### Challenge
Retype the data below without altering anything.

### Data section
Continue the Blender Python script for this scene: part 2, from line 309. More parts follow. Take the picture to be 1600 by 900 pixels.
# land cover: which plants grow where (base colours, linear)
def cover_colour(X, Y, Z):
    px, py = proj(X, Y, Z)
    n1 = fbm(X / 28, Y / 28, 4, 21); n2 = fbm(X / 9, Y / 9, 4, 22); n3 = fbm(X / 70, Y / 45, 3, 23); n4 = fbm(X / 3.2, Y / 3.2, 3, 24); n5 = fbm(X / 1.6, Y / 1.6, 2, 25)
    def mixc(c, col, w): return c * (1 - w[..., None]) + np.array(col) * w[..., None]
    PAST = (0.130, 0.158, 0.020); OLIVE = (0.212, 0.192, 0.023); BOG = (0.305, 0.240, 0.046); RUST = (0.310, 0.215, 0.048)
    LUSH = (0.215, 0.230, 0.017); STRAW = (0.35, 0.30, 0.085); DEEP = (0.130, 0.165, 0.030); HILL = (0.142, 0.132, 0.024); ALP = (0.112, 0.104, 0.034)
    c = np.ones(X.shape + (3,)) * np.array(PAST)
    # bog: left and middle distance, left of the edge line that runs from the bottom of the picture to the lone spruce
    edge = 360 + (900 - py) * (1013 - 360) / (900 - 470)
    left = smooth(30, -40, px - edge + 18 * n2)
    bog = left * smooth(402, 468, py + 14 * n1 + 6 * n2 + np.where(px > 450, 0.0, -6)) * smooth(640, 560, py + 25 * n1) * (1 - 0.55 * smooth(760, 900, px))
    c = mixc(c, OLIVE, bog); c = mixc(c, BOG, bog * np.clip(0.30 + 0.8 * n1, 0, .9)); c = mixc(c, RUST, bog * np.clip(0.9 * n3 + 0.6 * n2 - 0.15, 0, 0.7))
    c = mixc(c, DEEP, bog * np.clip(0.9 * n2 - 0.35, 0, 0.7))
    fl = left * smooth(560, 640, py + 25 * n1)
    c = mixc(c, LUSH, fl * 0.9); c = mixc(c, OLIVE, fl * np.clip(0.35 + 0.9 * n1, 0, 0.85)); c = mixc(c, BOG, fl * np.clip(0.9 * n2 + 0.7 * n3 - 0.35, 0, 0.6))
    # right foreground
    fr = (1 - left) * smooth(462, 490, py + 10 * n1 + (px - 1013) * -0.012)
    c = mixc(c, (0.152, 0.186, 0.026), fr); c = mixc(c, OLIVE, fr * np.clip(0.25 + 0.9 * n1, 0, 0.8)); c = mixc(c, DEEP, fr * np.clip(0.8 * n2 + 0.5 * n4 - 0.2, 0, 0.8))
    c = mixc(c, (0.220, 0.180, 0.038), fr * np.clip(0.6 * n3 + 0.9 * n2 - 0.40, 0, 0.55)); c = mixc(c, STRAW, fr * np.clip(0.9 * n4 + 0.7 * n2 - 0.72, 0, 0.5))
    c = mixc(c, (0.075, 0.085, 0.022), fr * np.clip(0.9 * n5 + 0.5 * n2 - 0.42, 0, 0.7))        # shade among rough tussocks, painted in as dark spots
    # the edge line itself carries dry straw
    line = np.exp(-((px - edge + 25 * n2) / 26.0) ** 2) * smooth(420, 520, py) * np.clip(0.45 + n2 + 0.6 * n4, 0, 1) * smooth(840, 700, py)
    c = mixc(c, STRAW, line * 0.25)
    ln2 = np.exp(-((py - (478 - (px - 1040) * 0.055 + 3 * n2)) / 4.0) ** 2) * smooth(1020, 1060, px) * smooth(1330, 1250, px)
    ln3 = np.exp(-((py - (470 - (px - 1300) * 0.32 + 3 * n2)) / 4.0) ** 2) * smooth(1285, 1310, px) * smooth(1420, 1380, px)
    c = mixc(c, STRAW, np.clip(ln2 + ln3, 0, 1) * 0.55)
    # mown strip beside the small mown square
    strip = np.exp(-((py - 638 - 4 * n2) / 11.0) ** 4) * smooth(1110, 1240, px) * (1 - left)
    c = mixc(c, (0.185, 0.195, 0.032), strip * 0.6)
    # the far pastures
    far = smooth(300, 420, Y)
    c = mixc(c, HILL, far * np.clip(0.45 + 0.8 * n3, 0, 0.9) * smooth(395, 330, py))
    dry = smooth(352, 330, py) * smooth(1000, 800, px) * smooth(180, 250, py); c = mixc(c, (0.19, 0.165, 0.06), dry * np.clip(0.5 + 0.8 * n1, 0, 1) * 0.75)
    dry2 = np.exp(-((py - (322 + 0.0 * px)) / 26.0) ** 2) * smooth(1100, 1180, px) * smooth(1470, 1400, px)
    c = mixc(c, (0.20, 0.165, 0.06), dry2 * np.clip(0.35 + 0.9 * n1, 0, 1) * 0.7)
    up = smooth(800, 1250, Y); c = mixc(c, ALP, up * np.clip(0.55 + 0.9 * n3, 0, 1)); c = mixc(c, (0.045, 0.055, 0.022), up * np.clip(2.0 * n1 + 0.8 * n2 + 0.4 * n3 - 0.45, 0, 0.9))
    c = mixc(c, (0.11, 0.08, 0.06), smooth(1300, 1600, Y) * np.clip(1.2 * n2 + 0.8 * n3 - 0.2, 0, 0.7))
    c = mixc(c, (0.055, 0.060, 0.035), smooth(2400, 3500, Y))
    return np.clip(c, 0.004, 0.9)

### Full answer
Continue the Blender Python script for this scene: part 2, from line 309. More parts follow. Take the picture to be 1600 by 900 pixels.
# land cover: which plants grow where (base colours, linear)
def cover_colour(X, Y, Z):
    px, py = proj(X, Y, Z)
    n1 = fbm(X / 28, Y / 28, 4, 21); n2 = fbm(X / 9, Y / 9, 4, 22); n3 = fbm(X / 70, Y / 45, 3, 23); n4 = fbm(X / 3.2, Y / 3.2, 3, 24); n5 = fbm(X / 1.6, Y / 1.6, 2, 25)
    def mixc(c, col, w): return c * (1 - w[..., None]) + np.array(col) * w[..., None]
    PAST = (0.130, 0.158, 0.020); OLIVE = (0.212, 0.192, 0.023); BOG = (0.305, 0.240, 0.046); RUST = (0.310, 0.215, 0.048)
    LUSH = (0.215, 0.230, 0.017); STRAW = (0.35, 0.30, 0.085); DEEP = (0.130, 0.165, 0.030); HILL = (0.142, 0.132, 0.024); ALP = (0.112, 0.104, 0.034)
    c = np.ones(X.shape + (3,)) * np.array(PAST)
    # bog: left and middle distance, left of the edge line that runs from the bottom of the picture to the lone spruce
    edge = 360 + (900 - py) * (1013 - 360) / (900 - 470)
    left = smooth(30, -40, px - edge + 18 * n2)
    bog = left * smooth(402, 468, py + 14 * n1 + 6 * n2 + np.where(px > 450, 0.0, -6)) * smooth(640, 560, py + 25 * n1) * (1 - 0.55 * smooth(760, 900, px))
    c = mixc(c, OLIVE, bog); c = mixc(c, BOG, bog * np.clip(0.30 + 0.8 * n1, 0, .9)); c = mixc(c, RUST, bog * np.clip(0.9 * n3 + 0.6 * n2 - 0.15, 0, 0.7))
    c = mixc(c, DEEP, bog * np.clip(0.9 * n2 - 0.35, 0, 0.7))
    fl = left * smooth(560, 640, py + 25 * n1)
    c = mixc(c, LUSH, fl * 0.9); c = mixc(c, OLIVE, fl * np.clip(0.35 + 0.9 * n1, 0, 0.85)); c = mixc(c, BOG, fl * np.clip(0.9 * n2 + 0.7 * n3 - 0.35, 0, 0.6))
    # right foreground
    fr = (1 - left) * smooth(462, 490, py + 10 * n1 + (px - 1013) * -0.012)
    c = mixc(c, (0.152, 0.186, 0.026), fr); c = mixc(c, OLIVE, fr * np.clip(0.25 + 0.9 * n1, 0, 0.8)); c = mixc(c, DEEP, fr * np.clip(0.8 * n2 + 0.5 * n4 - 0.2, 0, 0.8))
    c = mixc(c, (0.220, 0.180, 0.038), fr * np.clip(0.6 * n3 + 0.9 * n2 - 0.40, 0, 0.55)); c = mixc(c, STRAW, fr * np.clip(0.9 * n4 + 0.7 * n2 - 0.72, 0, 0.5))
    c = mixc(c, (0.075, 0.085, 0.022), fr * np.clip(0.9 * n5 + 0.5 * n2 - 0.42, 0, 0.7))        # shade among rough tussocks, painted in as dark spots
    # the edge line itself carries dry straw
    line = np.exp(-((px - edge + 25 * n2) / 26.0) ** 2) * smooth(420, 520, py) * np.clip(0.45 + n2 + 0.6 * n4, 0, 1) * smooth(840, 700, py)
    c = mixc(c, STRAW, line * 0.25)
    ln2 = np.exp(-((py - (478 - (px - 1040) * 0.055 + 3 * n2)) / 4.0) ** 2) * smooth(1020, 1060, px) * smooth(1330, 1250, px)
    ln3 = np.exp(-((py - (470 - (px - 1300) * 0.32 + 3 * n2)) / 4.0) ** 2) * smooth(1285, 1310, px) * smooth(1420, 1380, px)
    c = mixc(c, STRAW, np.clip(ln2 + ln3, 0, 1) * 0.55)
    # mown strip beside the small mown square
    strip = np.exp(-((py - 638 - 4 * n2) / 11.0) ** 4) * smooth(1110, 1240, px) * (1 - left)
    c = mixc(c, (0.185, 0.195, 0.032), strip * 0.6)
    # the far pastures
    far = smooth(300, 420, Y)
    c = mixc(c, HILL, far * np.clip(0.45 + 0.8 * n3, 0, 0.9) * smooth(395, 330, py))
    dry = smooth(352, 330, py) * smooth(1000, 800, px) * smooth(180, 250, py); c = mixc(c, (0.19, 0.165, 0.06), dry * np.clip(0.5 + 0.8 * n1, 0, 1) * 0.75)
    dry2 = np.exp(-((py - (322 + 0.0 * px)) / 26.0) ** 2) * smooth(1100, 1180, px) * smooth(1470, 1400, px)
    c = mixc(c, (0.20, 0.165, 0.06), dry2 * np.clip(0.35 + 0.9 * n1, 0, 1) * 0.7)
    up = smooth(800, 1250, Y); c = mixc(c, ALP, up * np.clip(0.55 + 0.9 * n3, 0, 1)); c = mixc(c, (0.045, 0.055, 0.022), up * np.clip(2.0 * n1 + 0.8 * n2 + 0.4 * n3 - 0.45, 0, 0.9))
    c = mixc(c, (0.11, 0.08, 0.06), smooth(1300, 1600, Y) * np.clip(1.2 * n2 + 0.8 * n3 - 0.2, 0, 0.7))
    c = mixc(c, (0.055, 0.060, 0.035), smooth(2400, 3500, Y))
    return np.clip(c, 0.004, 0.9)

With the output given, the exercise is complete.